The framework of time and space with which these memorial engage with relates to specific episodes within the realm of political conflict of the Sikhs against the Mughal state and later the Colonial government on the one hand, and contemporary post-Independence state on the other.

A broad construction of region’s history through these memorials bring to fore the idea that Punjab has always been engaged in wars, conflicts, invasions and violence which is dominantly religious in nature. These memorials are also premised on the creation of a binary of Sikhs against the Muslims, the British and more recently the Hindus. In a limited perspective, these museums and memorials intend to narrate and retell significant sacrifices made by Sikhs fighting against injustices and oppression of various hegemonising tendencies.

However, as a historian one seeks to contest the limited frames of these narratives since they leave out more significant histories of peace, which has inspired centuries of co-existence between various communities. In this context, I raise a fundamental question of ‘intent’ and seek to explore the choices which sectarian politics impinges upon the public domain for narrow political gains? After all. what is it that we want to leave for future generations to remember?

I am sure none of us would like to promote re-emergence of bloodshed and violence for the youth of Punjab. How should we then remember yet forgive and forget those facets of terrible histories which left indelible scars on popular memory and reconcile them with contemporary realities?

How would creating war and violence memorial make better humans out of our generations? I propose, as many others have, that if we keep larger objective of building the future Punjab in mind, we should be building memorials of peace and reconciliation. This objective cannot be achieved through selective tales of shared memories of violence.

In the context of the Partition, documentary filmmaker Ajay Bharadwaj underlines that while narrating the tales of violence, "We often prefer to shut out the whole episode with a wall of silence," and instead target Muslim communalism, which is dominant in the narratives of popular Partition histories and continue to be taught in the schools and colleges of the region.

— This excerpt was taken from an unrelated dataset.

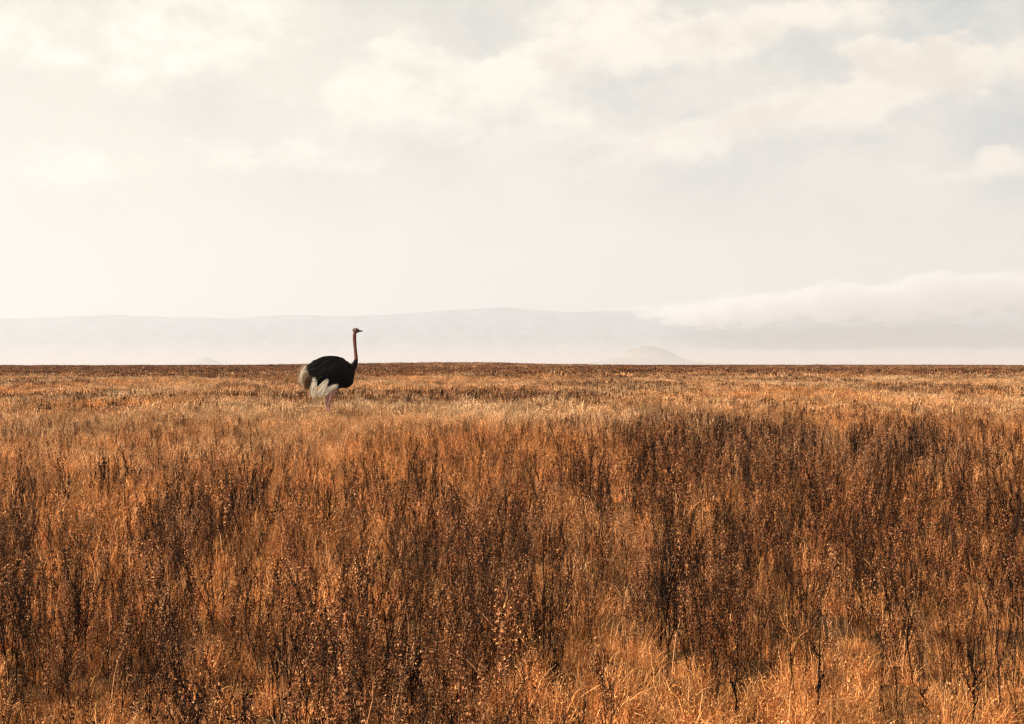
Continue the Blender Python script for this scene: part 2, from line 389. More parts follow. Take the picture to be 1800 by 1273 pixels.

Similarly, the violence experienced during the terrible days of terrorism in Punjab is vetted out against each other by the Sikh and the Hindu communalists. Is there then any ‘final solution’ of these vexed issues? Can we ever emerge out these binaries? Fortunately, there are numerous parallel narratives of peace, which continue to inspire the lived lives of Punjabis in contemporary times and have been nurtured threw centuries of shared coexistence. Why should these narratives be missing from the historical discourse of the region? Let us briefly discuss some of these narratives.

I begin with the second half of the 16th century. The popular tale of Dulla Bhatti (a Rajput Muslim zamindar), which is continually narrated during the Lohri festival of Punjab, retells the story of how in a dominantly Muslim province of Punjab, a local zamindar saved the ‘honour’ of two (Hindu) Brahmin girls, from the gaze of a Mughal officer, who, on hearing about their beauty, wanted to acquire them, by secretly arranging their marriage.

The tale continues to be popular among the Sikh-dominated province of Punjab. I emphasise the religious (though non-descriptive) identities here to highlight how kinship relations and local ties in medieval Punjab where intertwined with caste and ethnic identities and played a significant role on shared existence amid the centralising tendencies of Mughal state.

Two narratives associated with the tenth Sikh guru retell the stories of Bal (baby) Gobind and the sacrifice of his two young sons. Pir Bhikam of Patiala had this ‘dream revelation’ that a new sun had risen in the east at Patna. He and two of his murids embarked upon a journey to the town to seek the blessings of the baby and dispel the doubts of the latter. They also carried along two pots of sweets, one from the house of a Hindu and another from the house of a Muslim. At Patna, the saint placed two pots of sweets in front of the child, desiring to know what would be his attitude to the two major religious traditions of India. As the child covered both the pots simultaneously with his tiny hands, Bhikham Shah felt happy concluding that the new seer would treat both Hindus and Muslims alike and show equal respect to both.

In the second narrative, when two young sons of Guru Gobind were captured by Wazir Khan, the Nawab of Malerkotla, Sher Muhammad Khan wrote a letter to Aurangzed protesting against the Emperor’s order to execute innocent boys. Guru Gobind apparently thanked the nawab and proclaimed that the Sikhs of the region will henceforth offer their oblation to the buried patron saint Haider Shaikh of Malerkotla. Guru Gobind’s sons could not be saved, neither did Aurangzeb survive. But, until today the memory of this episode continues to draw both Sikhs and Hindus to the shrine of Haider Shaikh and over the centuries this narrative has transformed into a cultural idiom of shared sacred space. One is reminded of Gandhi’s famous critique of dominance of violence in the narratives of history where he says that "the fact that there are so many men still alive in the world shows that it is based not on the force of arms but on the force of truth or love" which has guided the course of history.
I thus again seek to raise this fundamental question about envisioning the kind of society we want for our future generations. Amid the spirals of violence which continue to determine region’s history, it is the hope of peace and reconciliation which should determine the imagination for the future. Can’t we have a memorial where we collectively mourn the killings of innocent people during the last century; a memorial which condemns violence meted out against Hindus, innocent Sikh youth, human rights activists and also millions of those who were killed in violence of Partition? We need to ponder over these questions rather than glorify one form of violence over the other. Resistance to an oppressive order is justified only when it is itself committed to peace. At least, this is what centuries of historical encounters tell us with the hope that ‘lest we forget’. We also need to recover the narrative of shared existence from a generation which will soon be lost unrecorded in the annals of written histories.